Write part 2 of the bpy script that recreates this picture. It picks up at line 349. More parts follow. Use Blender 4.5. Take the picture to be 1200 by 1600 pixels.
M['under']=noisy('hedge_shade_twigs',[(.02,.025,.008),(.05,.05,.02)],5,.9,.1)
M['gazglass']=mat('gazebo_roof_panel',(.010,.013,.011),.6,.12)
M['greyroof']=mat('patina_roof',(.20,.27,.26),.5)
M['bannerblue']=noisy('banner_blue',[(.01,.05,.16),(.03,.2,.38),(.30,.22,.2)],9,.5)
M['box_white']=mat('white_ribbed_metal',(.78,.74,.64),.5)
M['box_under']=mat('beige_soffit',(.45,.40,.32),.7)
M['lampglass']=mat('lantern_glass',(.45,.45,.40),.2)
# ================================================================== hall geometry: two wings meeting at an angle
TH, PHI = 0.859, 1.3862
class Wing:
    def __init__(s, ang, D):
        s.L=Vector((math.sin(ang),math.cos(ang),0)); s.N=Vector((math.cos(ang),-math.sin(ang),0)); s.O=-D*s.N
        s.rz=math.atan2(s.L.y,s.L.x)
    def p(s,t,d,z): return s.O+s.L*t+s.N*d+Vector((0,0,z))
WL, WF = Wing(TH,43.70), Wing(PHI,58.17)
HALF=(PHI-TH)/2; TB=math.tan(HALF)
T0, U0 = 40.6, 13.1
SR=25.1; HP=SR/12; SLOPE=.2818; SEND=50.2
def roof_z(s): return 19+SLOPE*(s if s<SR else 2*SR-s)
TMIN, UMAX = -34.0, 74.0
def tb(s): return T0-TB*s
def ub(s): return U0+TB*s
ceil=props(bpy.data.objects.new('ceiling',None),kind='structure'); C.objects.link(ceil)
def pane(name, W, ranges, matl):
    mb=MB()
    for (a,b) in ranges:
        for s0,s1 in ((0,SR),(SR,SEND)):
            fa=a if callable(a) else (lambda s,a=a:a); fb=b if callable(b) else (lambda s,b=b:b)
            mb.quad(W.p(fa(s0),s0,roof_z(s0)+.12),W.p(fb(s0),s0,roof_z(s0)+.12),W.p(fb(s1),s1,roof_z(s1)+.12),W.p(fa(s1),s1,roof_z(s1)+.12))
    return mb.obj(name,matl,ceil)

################

* Goal
Reproduce the listing in full. Keep it exactly as written.

* Response
Write part 2 of the bpy script that recreates this picture. It picks up at line 349. More parts follow. Use Blender 4.5. Take the picture to be 1200 by 1600 pixels.
M['under']=noisy('hedge_shade_twigs',[(.02,.025,.008),(.05,.05,.02)],5,.9,.1)
M['gazglass']=mat('gazebo_roof_panel',(.010,.013,.011),.6,.12)
M['greyroof']=mat('patina_roof',(.20,.27,.26),.5)
M['bannerblue']=noisy('banner_blue',[(.01,.05,.16),(.03,.2,.38),(.30,.22,.2)],9,.5)
M['box_white']=mat('white_ribbed_metal',(.78,.74,.64),.5)
M['box_under']=mat('beige_soffit',(.45,.40,.32),.7)
M['lampglass']=mat('lantern_glass',(.45,.45,.40),.2)
# ================================================================== hall geometry: two wings meeting at an angle
TH, PHI = 0.859, 1.3862
class Wing:
    def __init__(s, ang, D):
        s.L=Vector((math.sin(ang),math.cos(ang),0)); s.N=Vector((math.cos(ang),-math.sin(ang),0)); s.O=-D*s.N
        s.rz=math.atan2(s.L.y,s.L.x)
    def p(s,t,d,z): return s.O+s.L*t+s.N*d+Vector((0,0,z))
WL, WF = Wing(TH,43.70), Wing(PHI,58.17)
HALF=(PHI-TH)/2; TB=math.tan(HALF)
T0, U0 = 40.6, 13.1
SR=25.1; HP=SR/12; SLOPE=.2818; SEND=50.2
def roof_z(s): return 19+SLOPE*(s if s<SR else 2*SR-s)
TMIN, UMAX = -34.0, 74.0
def tb(s): return T0-TB*s
def ub(s): return U0+TB*s
ceil=props(bpy.data.objects.new('ceiling',None),kind='structure'); C.objects.link(ceil)
def pane(name, W, ranges, matl):
    mb=MB()
    for (a,b) in ranges:
        for s0,s1 in ((0,SR),(SR,SEND)):
            fa=a if callable(a) else (lambda s,a=a:a); fb=b if callable(b) else (lambda s,b=b:b)
            mb.quad(W.p(fa(s0),s0,roof_z(s0)+.12),W.p(fb(s0),s0,roof_z(s0)+.12),W.p(fb(s1),s1,roof_z(s1)+.12),W.p(fa(s1),s1,roof_z(s1)+.12))
    return mb.obj(name,matl,ceil)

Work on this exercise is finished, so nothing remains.